La gran mayoría de quienes se dedican a las cosas de la política cierto es que está libre de sospecha. En casi todos los partidos hay gentes decentes que, después de otras experiencias, han decidido echar unas peonadas en resolver o facilitar cuestiones que atañen a sus conciudadanos. Para otros la política es una profesión más en la que, una vez dentro, se disfruta de ciertas satisfacciones que no están al alcance del resto de conciudadanos. Y para los menos, un mundo de oportunidades que sólo los bobos pueden dejan pasar. Eso es lo que dan en pensar cuando la tentación les brinda la ocasión de apañar unos euros, conseguir una licencia, vacaciones en el mar o una segunda casa tal vez con nueva compañía incluida.
Por ser los menos, éstos son los que hacen noticia; lo grave de la situación es que los menos son ya tantos que deslumbran; lo de aquel refrán siciliano, Se tutti i cornuti portassero un lampione, misericordia, che illuminazione!.
El problema añadido es que siendo tantos, iluminados sobremanera los escenarios en que se mueven a diario los corrutos como diría Blanco, ¿qué hace el resto, quienes toman asiento en el escaño de al lado, en la mesa de enfrente, en el mismo salón de plenos municipales o de reuniones de la ejecutiva del partido; qué hacen para depurar la basura que les contamina? ¿Qué decir de los aplausos con que la mayoría PSOE-IU del parlamento andaluz cerró su investigación sobre los EREs en noviembre del pasado año?

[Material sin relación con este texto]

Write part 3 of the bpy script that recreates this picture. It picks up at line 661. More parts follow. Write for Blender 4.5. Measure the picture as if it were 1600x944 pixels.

Se quejan de que el personal se tome la parte por el todo y hable de la clase política como si de una reserva de apestados se tratara. Cómo no van a hacerlo al ver tanta connivencia, tanta cortina de humo, tantos equilibrios y charlatanería de trilero –¿dónde está, dónde el culpable, aquí, allá, en el partido de enfrente?-. Esa falsa solidaridad, esa defensa corporativa se transforma en algo demasiado parecido a la omertá mafiosa. Puede acabar convirtiéndose en una suerte de corrupción pasiva, tan lesiva para el sistema como la activa de los defraudadores, comisionistas de dineros públicos, prevaricadores, ladrones.
Mientras que cada esfera pública no depure por sí misma los sujetos y comportamientos indecentes el problema acabará echando raíces difíciles de extirpar. No es sólo trabajo de los jueces y fiscales. El mundo político tiene exigencias anteriores a las de la justicia, como la ejemplaridad, y mayores que las que regulan la vida privada.
El debate sobre cuándo debe retirarse de escena el imputado por un juez con el respaldo de la fiscalía será estéril mientras discurra sobre el derecho a la presunción de inocencia. Podrá ser inocente y así quedar justificado por la realidad de los hechos; o ser exonerado gracias a la nulidad del proceso; cualquier cosa le podrá pasar, salvo una: volver a nacer.
Al fin y al cabo, el mundo no termina en los despachos oficiales y demás ámbitos públicos; el común de los mortales trabaja en aquello para lo que se instruyó. O donde pueda.